Rachael Catharine Anderson is a 2022 MFA graduate from the Painting and Printmaking program in the Yale School of Art. She makes thematic oil paintings that relate emotional affect to environmental stimuli. Made intuitively and by direct observation of things in space, the paintings blur distinctions between thinking and feeling. Anderson’s care-full approach revels in enchantment and nuance, uncertainty, wonder, and worldly fascination. In the fall of 2023, Anderson had her first solo exhibition at signs and symbols, followed by part two of this exhibition in the spring of 2024. Her work has been shown in Italy, Canada, and the United States, including at Jeffrey Deitch Gallery in New York. Her paintings are included in major private collections in the US and Europe. She currently lives and works in New Haven, Connecticut. In 2024, signs and symbols published the artist's first monograph featuring essays by Barry Schwabsky and Dr. Kathy Battista.

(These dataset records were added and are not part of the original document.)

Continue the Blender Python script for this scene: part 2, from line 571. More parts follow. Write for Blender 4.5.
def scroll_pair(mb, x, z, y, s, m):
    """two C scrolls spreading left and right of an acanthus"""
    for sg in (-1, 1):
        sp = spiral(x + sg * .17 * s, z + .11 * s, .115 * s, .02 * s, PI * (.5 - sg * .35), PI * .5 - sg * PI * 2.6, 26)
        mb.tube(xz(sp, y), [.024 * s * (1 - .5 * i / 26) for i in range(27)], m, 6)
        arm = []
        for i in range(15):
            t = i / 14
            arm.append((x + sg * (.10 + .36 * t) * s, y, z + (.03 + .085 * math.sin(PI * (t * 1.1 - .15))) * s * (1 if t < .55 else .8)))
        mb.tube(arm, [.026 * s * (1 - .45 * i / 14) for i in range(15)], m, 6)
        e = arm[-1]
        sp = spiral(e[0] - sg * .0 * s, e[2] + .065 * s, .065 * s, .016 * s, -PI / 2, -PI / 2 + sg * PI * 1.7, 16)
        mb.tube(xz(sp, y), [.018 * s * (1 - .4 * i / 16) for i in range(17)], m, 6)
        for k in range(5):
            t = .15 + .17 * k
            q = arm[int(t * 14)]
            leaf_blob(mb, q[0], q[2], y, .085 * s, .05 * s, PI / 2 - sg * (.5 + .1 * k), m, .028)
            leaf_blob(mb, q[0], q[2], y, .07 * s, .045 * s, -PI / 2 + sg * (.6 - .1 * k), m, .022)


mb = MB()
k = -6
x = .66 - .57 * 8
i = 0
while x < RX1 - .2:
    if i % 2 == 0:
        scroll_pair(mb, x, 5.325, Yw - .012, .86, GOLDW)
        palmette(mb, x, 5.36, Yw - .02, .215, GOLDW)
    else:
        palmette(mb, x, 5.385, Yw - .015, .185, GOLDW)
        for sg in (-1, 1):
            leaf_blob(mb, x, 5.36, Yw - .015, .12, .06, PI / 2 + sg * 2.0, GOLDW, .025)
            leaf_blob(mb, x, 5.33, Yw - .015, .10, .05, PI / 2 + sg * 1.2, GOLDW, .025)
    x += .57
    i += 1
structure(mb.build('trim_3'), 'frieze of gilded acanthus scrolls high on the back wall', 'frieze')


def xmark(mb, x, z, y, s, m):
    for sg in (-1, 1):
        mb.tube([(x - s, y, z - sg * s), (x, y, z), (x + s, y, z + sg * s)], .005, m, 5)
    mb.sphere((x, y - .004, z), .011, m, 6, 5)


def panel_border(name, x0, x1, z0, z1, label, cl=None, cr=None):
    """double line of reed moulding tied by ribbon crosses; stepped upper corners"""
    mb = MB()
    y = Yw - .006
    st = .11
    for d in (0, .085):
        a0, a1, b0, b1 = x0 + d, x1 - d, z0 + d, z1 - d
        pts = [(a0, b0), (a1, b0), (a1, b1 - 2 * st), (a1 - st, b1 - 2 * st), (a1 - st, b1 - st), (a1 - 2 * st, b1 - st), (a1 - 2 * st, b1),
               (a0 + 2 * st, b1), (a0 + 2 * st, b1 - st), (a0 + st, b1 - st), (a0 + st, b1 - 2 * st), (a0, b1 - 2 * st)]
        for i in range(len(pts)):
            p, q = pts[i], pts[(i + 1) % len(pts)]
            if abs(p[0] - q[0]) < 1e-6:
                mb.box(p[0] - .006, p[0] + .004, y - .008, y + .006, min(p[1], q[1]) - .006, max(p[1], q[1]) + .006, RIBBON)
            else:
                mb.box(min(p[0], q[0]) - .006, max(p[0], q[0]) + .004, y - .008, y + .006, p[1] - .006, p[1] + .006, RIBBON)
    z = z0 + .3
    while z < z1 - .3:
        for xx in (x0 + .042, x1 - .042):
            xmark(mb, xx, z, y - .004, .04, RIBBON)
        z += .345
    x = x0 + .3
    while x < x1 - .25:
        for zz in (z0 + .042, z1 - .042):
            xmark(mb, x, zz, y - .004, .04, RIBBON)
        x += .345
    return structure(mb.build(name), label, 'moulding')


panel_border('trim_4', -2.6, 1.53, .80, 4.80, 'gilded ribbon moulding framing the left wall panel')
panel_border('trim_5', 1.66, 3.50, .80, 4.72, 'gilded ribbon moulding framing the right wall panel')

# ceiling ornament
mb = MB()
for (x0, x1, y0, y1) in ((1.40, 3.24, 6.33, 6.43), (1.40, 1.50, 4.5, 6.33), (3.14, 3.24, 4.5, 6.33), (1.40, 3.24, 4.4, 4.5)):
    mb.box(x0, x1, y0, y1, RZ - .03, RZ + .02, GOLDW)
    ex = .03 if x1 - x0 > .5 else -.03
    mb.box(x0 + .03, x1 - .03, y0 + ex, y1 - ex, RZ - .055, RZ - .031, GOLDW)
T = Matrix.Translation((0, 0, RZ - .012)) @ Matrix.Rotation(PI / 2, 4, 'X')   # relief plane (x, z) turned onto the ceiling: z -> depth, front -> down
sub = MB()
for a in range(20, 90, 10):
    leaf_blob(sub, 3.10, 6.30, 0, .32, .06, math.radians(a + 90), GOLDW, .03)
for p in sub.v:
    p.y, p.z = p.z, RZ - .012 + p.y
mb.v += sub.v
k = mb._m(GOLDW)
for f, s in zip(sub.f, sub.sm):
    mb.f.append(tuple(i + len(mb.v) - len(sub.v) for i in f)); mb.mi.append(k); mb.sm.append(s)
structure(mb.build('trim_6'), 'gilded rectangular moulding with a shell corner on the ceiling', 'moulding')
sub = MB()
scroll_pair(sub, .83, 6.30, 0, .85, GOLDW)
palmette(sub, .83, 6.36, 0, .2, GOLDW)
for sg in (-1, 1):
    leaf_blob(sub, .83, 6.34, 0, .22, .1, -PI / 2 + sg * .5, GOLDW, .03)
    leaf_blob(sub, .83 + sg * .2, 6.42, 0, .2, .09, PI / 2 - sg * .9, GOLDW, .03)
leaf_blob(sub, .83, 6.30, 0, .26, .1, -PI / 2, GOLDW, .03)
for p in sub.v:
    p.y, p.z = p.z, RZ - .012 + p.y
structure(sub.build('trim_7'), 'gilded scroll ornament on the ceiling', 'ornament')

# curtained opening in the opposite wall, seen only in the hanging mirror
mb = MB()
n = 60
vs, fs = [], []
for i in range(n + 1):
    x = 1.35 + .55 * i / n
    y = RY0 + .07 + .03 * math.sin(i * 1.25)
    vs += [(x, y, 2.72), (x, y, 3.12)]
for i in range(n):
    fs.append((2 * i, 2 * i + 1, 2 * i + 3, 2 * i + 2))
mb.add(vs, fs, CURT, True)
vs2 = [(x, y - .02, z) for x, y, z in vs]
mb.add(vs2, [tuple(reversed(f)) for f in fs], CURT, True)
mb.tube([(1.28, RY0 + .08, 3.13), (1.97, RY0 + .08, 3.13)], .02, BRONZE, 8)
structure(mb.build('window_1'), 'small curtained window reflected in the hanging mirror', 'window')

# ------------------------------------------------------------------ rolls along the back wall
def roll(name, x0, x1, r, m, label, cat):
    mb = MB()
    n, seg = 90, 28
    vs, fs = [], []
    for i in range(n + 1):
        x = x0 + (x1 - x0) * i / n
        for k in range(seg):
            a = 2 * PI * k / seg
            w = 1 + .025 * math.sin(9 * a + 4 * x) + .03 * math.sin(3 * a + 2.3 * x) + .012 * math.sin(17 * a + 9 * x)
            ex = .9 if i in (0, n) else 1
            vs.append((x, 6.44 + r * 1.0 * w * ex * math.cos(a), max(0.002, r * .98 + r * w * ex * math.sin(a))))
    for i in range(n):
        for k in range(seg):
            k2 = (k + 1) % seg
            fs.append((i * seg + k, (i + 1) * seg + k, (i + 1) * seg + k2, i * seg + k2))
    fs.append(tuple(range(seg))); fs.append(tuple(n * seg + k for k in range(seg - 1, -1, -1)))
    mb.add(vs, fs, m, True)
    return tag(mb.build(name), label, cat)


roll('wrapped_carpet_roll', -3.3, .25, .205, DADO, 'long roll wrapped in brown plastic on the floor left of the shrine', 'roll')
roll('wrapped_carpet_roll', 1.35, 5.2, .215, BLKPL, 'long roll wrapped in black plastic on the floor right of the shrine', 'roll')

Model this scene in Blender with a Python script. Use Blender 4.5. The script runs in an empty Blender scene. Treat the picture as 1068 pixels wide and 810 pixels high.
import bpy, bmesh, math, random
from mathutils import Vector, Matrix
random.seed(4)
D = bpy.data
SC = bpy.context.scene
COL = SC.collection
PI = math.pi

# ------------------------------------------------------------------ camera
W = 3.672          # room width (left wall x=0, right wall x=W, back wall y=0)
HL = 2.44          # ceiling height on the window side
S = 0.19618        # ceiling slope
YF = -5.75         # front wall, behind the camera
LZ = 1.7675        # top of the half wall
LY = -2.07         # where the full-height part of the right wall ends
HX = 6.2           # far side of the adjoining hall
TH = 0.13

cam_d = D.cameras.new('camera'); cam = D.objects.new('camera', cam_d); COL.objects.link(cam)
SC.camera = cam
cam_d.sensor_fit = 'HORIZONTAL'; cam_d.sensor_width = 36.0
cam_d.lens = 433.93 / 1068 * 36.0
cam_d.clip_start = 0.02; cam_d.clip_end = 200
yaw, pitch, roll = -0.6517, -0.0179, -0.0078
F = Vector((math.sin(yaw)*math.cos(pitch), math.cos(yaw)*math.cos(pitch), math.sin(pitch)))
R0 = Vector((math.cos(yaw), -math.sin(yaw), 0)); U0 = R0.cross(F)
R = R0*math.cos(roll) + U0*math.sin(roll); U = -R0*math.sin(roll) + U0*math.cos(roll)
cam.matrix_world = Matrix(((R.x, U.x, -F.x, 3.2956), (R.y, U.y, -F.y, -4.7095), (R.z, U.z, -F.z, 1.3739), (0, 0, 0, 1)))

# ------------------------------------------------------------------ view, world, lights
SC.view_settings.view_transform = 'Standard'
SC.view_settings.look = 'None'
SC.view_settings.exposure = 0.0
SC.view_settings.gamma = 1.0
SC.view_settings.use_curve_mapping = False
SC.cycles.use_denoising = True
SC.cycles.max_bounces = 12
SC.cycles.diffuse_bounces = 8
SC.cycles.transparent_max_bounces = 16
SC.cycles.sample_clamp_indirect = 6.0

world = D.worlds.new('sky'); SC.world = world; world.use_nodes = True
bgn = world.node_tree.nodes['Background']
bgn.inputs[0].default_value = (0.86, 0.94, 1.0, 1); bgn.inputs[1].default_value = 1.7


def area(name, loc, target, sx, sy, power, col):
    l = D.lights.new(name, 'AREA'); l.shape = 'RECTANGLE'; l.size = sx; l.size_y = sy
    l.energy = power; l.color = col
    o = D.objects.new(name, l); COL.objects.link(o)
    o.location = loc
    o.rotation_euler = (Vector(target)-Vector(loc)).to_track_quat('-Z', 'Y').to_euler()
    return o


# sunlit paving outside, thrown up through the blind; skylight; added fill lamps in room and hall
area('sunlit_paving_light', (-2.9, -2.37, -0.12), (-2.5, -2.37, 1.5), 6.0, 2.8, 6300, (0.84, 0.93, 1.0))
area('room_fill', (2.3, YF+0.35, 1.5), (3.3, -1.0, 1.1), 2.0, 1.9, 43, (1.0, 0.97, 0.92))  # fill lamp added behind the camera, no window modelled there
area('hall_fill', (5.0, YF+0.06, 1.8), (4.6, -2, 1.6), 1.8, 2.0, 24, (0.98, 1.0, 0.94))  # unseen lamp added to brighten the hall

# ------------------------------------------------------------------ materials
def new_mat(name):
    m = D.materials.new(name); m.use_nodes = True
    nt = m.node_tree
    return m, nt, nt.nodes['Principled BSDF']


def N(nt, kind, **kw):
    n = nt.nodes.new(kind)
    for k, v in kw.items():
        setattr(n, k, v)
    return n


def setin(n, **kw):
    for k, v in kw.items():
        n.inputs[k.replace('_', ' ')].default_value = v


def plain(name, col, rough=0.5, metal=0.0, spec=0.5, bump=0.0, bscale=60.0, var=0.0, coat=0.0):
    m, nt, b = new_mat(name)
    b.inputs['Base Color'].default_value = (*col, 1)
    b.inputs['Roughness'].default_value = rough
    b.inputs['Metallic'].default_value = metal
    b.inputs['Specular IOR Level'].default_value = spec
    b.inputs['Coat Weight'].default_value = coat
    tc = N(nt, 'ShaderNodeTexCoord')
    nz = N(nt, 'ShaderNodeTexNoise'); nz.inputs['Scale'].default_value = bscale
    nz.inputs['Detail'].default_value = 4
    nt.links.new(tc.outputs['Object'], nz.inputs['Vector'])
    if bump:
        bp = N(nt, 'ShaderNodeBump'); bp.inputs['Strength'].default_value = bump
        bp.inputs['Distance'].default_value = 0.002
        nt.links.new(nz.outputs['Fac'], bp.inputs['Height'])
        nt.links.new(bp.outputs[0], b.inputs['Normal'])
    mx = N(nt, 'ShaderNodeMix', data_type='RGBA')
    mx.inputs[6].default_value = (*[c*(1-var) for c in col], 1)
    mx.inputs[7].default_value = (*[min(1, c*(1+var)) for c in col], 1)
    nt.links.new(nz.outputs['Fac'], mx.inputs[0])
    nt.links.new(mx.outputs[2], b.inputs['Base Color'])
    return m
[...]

Annabel Daou's work takes form in paper-based constructions, sound, performance, and video. Daou suspends, carves out, or records the language of daily life: from the ordinary or mundane to the intimately personal and urgently political. In her performance work she explores questions of trust, intimacy, cross-cultural exchange, and the operations of power. Her work frequently evokes moments of rupture and chaos but with the tenuous possibility for repair. Daou was born and raised in Beirut and lives in New York. Recent solo exhibitions include War Games at Galerie Tanja Wagner, DECLARATION at Ulrich Museum of Art, and Global Spotlight: Annabel Daou at Museum of Contemporary Art Arlington. Recent residencies include the Pollock-Krasner award at ISCP in New York and Haus Des Papiers in Berlin. A monograph of her work was published by Distanz Publishing Berlin in 2025.
Selena Kimball is a visual artist whose work transforms historical materials—books, newspapers, photographic archives—into deeply personal reconfigurations that question the authority of these materials to define our knowledge of landscape, territory, and place. Kimball is driven by an intimate understanding of how mediated representation often fails to capture lived reality. Her process deliberately disrupts the established visual record, honoring instead the body's complex and often unshareable way of knowing and remembering. Recent exhibitions include the Katonah Museum of Art, the Portland Museum of Art in Maine, the Center for Contemporary Art, Warsaw, and the Museum of the Romanian Peasant, Bucharest. Her most recent solo exhibition at Ulterior Gallery was captured in BOMB Magazine by Anton Ginzberg. Kimball has been awarded numerous grants, and this year, she has been named a 2025 Guggenheim Fellow and 2025 Robert Rauschenberg Foundation Archives Research Fellow. Kimball splits her time between Maine, where she was born and raised, and Brooklyn, New York where she lives and works.